What you should do
Print exactly the lines from the first one down to the line containing "scn.camera = cam", both ends included, with no pictures and nothing else.
▽
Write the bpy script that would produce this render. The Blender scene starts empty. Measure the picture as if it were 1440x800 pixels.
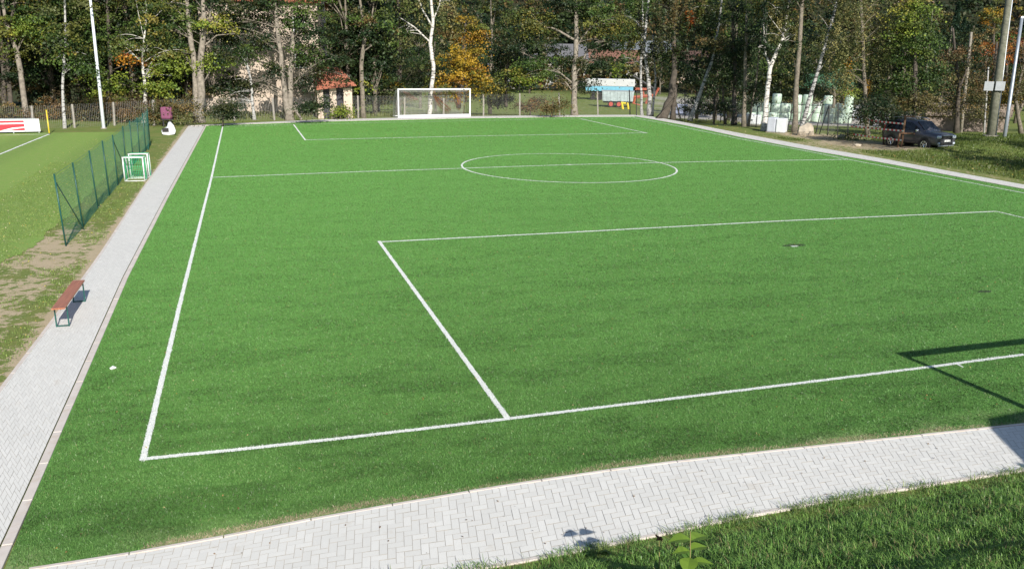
import bpy, math, random
import numpy as np
from mathutils import Vector, Matrix
R = math.radians
rng = np.random.default_rng(7); random.seed(7)
scn = bpy.context.scene; col = scn.collection

# ------------------------------------------------------------------ camera
S = 1.2
FPX, PITCH, YAW, ROLL = 1155.42, 0.27474, 0.31250, 0.017154
CAM = np.array([1.38902, -9.50568, 4.65221])*S
_F = np.array([math.sin(YAW)*math.cos(PITCH), math.cos(YAW)*math.cos(PITCH), -math.sin(PITCH)])
_R0 = np.array([math.cos(YAW), -math.sin(YAW), 0.0]); _U0 = np.cross(_R0, _F)
_R = _R0*math.cos(ROLL)+_U0*math.sin(ROLL); _U = -_R0*math.sin(ROLL)+_U0*math.cos(ROLL)
def ray(px, py): return _F+_R*(px-720)/FPX+_U*(400-py)/FPX
def at(px, py, z=0.0):
    d = ray(px, py); t = (z-CAM[2])/d[2]; return CAM+d*t
def dep(p): return float((np.asarray(p)-CAM)@_F)
def atd(px, py, depth): return CAM+ray(px, py)*depth
cd = bpy.data.cameras.new('camera'); cam = bpy.data.objects.new('camera', cd); col.objects.link(cam)
cd.sensor_fit = 'HORIZONTAL'; cd.sensor_width = 36; cd.lens = FPX/1440*36; cd.clip_end = 3000; cd.clip_start = .1
M3 = Matrix((tuple(_R), tuple(_U), tuple(-_F))).transposed()
cam.matrix_world = Matrix.Translation(Vector(CAM)) @ M3.to_4x4()
scn.camera = cam

def face_cam(p): v = np.array(p)-CAM; return math.atan2(v[1], v[0])-math.pi/2
# ------------------------------------------------------------------ light
SUN_EL, SUN_AZ = 30.0, 176.0        # azimuth from +Y towards +X
w = bpy.data.worlds.new('World'); scn.world = w; w.use_nodes = True
nt = w.node_tree; bg = nt.nodes['Background']
sky = nt.nodes.new('ShaderNodeTexSky'); sky.sky_type = 'NISHITA'; sky.sun_disc = False
sky.sun_elevation = R(SUN_EL); sky.sun_rotation = R(SUN_AZ); sky.air_density = 1.0; sky.dust_density = .6
nt.links.new(sky.outputs[0], bg.inputs[0]); bg.inputs[1].default_value = .085
ld = bpy.data.lights.new('sun', 'SUN'); lo = bpy.data.objects.new('sun', ld); col.objects.link(lo)
ld.energy = 4.6; ld.angle = R(.5); ld.color = (1, .955, .88)
sd = Vector((math.sin(R(SUN_AZ))*math.cos(R(SUN_EL)), math.cos(R(SUN_AZ))*math.cos(R(SUN_EL)), math.sin(R(SUN_EL))))
lo.rotation_euler = (-sd).to_track_quat('-Z', 'Y').to_euler(); lo.location = (0, -20, 40)
scn.view_settings.view_transform = 'Standard'; scn.view_settings.look = 'None'
scn.view_settings.gamma = 1; scn.view_settings.exposure = 0.42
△
Finished task
Write the bpy script that would produce this render. The Blender scene starts empty. Measure the picture as if it were 1440x800 pixels.
import bpy, math, random
import numpy as np
from mathutils import Vector, Matrix
R = math.radians
rng = np.random.default_rng(7); random.seed(7)
scn = bpy.context.scene; col = scn.collection

# ------------------------------------------------------------------ camera
S = 1.2
FPX, PITCH, YAW, ROLL = 1155.42, 0.27474, 0.31250, 0.017154
CAM = np.array([1.38902, -9.50568, 4.65221])*S
_F = np.array([math.sin(YAW)*math.cos(PITCH), math.cos(YAW)*math.cos(PITCH), -math.sin(PITCH)])
_R0 = np.array([math.cos(YAW), -math.sin(YAW), 0.0]); _U0 = np.cross(_R0, _F)
_R = _R0*math.cos(ROLL)+_U0*math.sin(ROLL); _U = -_R0*math.sin(ROLL)+_U0*math.cos(ROLL)
def ray(px, py): return _F+_R*(px-720)/FPX+_U*(400-py)/FPX
def at(px, py, z=0.0):
    d = ray(px, py); t = (z-CAM[2])/d[2]; return CAM+d*t
def dep(p): return float((np.asarray(p)-CAM)@_F)
def atd(px, py, depth): return CAM+ray(px, py)*depth
cd = bpy.data.cameras.new('camera'); cam = bpy.data.objects.new('camera', cd); col.objects.link(cam)
cd.sensor_fit = 'HORIZONTAL'; cd.sensor_width = 36; cd.lens = FPX/1440*36; cd.clip_end = 3000; cd.clip_start = .1
M3 = Matrix((tuple(_R), tuple(_U), tuple(-_F))).transposed()
cam.matrix_world = Matrix.Translation(Vector(CAM)) @ M3.to_4x4()
scn.camera = cam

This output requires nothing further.